Problem statement >> Can you set down, exactly as they appear below, the lines from the opening of the material through the one bearing "PI = math.pi", minus the pictures?

Collected data >>
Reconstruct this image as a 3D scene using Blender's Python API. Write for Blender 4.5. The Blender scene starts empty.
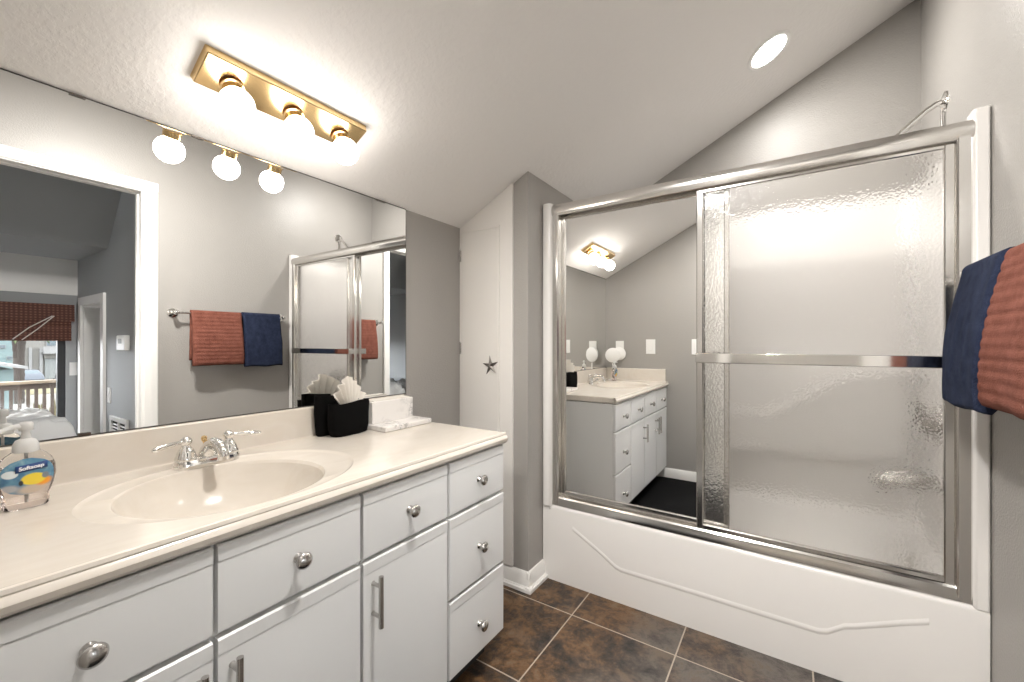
import bpy, bmesh, math, random
from mathutils import Vector, Matrix, noise

random.seed(7)
sc = bpy.context.scene
COL = sc.collection
PI = math.pi

# ------------------------------------------------------------------ camera
PSI = math.radians(33.5105)
cam_d = bpy.data.cameras.new('camera')
cam = bpy.data.objects.new('camera', cam_d)
COL.objects.link(cam)
cam.location = (1.4351, 0.0, 1.1583)
cam.rotation_euler = (math.radians(90), 0, PSI)
cam_d.sensor_width = 36.0
cam_d.lens = 14.746
cam_d.shift_y = 0.00205
cam_d.clip_start = 0.004
cam_d.clip_end = 400
sc.camera = cam

# ------------------------------------------------------------------ world, sun, exposure
w = bpy.data.worlds.new('daylight')
sc.world = w
w.use_nodes = True
bg = w.node_tree.nodes['Background']
bg.inputs[0].default_value = (0.93, 0.96, 1.0, 1)
bg.inputs[1].default_value = 4.8
sun_d = bpy.data.lights.new('sun', 'SUN')
sun_d.energy = 2.5
sun_d.angle = 0.02
sun_d.color = (1.0, 0.95, 0.88)
sun = bpy.data.objects.new('sun', sun_d)
COL.objects.link(sun)
sun.rotation_euler = (math.radians(50), 0, math.radians(60))
vs = sc.view_settings
vs.view_transform = 'Standard'
vs.look = 'None'
vs.gamma = 1.0
vs.exposure = 0.88
try:
    vs.use_curve_mapping = False
except Exception:
    pass
sc.cycles.glossy_bounces = 8
sc.cycles.max_bounces = 14
sc.cycles.transmission_bounces = 12
BULB_STRENGTH = 11.5
BULB_COLOR = (1.0, 0.95, 0.89)
DOWN_STRENGTH = 14.0
DOWN_COLOR = (1.0, 0.97, 0.93)
DOWN_TUB, DOWN_FRONT, FILL_BACK = 4.4, 18.5, 66.0     # watts

# ------------------------------------------------------------------ measured layout
Z0, S = 1.757, 0.510            # ceiling height at the mirror wall, slope along x
W = 1.9347                      # right wall
XS = 0.4104                     # corner of the closet block
YC = 1.684                      # closet wall
YT = 1.822                      # apron / flange face
YB = 2.625                      # alcove back wall
YBK = -0.0146                   # wall behind the camera
ZC = 0.8276                     # counter top
XD = 0.5557                     # drawer fronts
YE = 1.280                      # counter end
FLB = -0.5                      # sunken bedroom floor
XR = W + 0.115                  # bedroom side of right wall
XF = 3.99                       # bedroom far wall
def zceil(x): return Z0 + S * x

# ------------------------------------------------------------------ materials
def newmat(name):
    m = bpy.data.materials.new(name)
    m.use_nodes = True
    nt = m.node_tree
    b = nt.nodes['Principled BSDF']
    return m, nt, b

def N(nt, typ, **kw):
    n = nt.nodes.new(typ)
    for k, v in kw.items():
        setattr(n, k, v)
    return n

def noise_tex(nt, scale, detail=3.0, rough=0.5, coord='Object', stretch=None):
    tc = N(nt, 'ShaderNodeTexCoord')
    no = N(nt, 'ShaderNodeTexNoise')
    no.inputs['Scale'].default_value = scale
    no.inputs['Detail'].default_value = detail
    no.inputs['Roughness'].default_value = rough
    if stretch:
        mp = N(nt, 'ShaderNodeMapping')
        mp.inputs['Scale'].default_value = stretch
        nt.links.new(tc.outputs[coord], mp.inputs[0])
        nt.links.new(mp.outputs[0], no.inputs['Vector'])
    else:
        nt.links.new(tc.outputs[coord], no.inputs['Vector'])
    return no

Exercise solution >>
Reconstruct this image as a 3D scene using Blender's Python API. Write for Blender 4.5. The Blender scene starts empty.
import bpy, bmesh, math, random
from mathutils import Vector, Matrix, noise

random.seed(7)
sc = bpy.context.scene
COL = sc.collection
PI = math.pi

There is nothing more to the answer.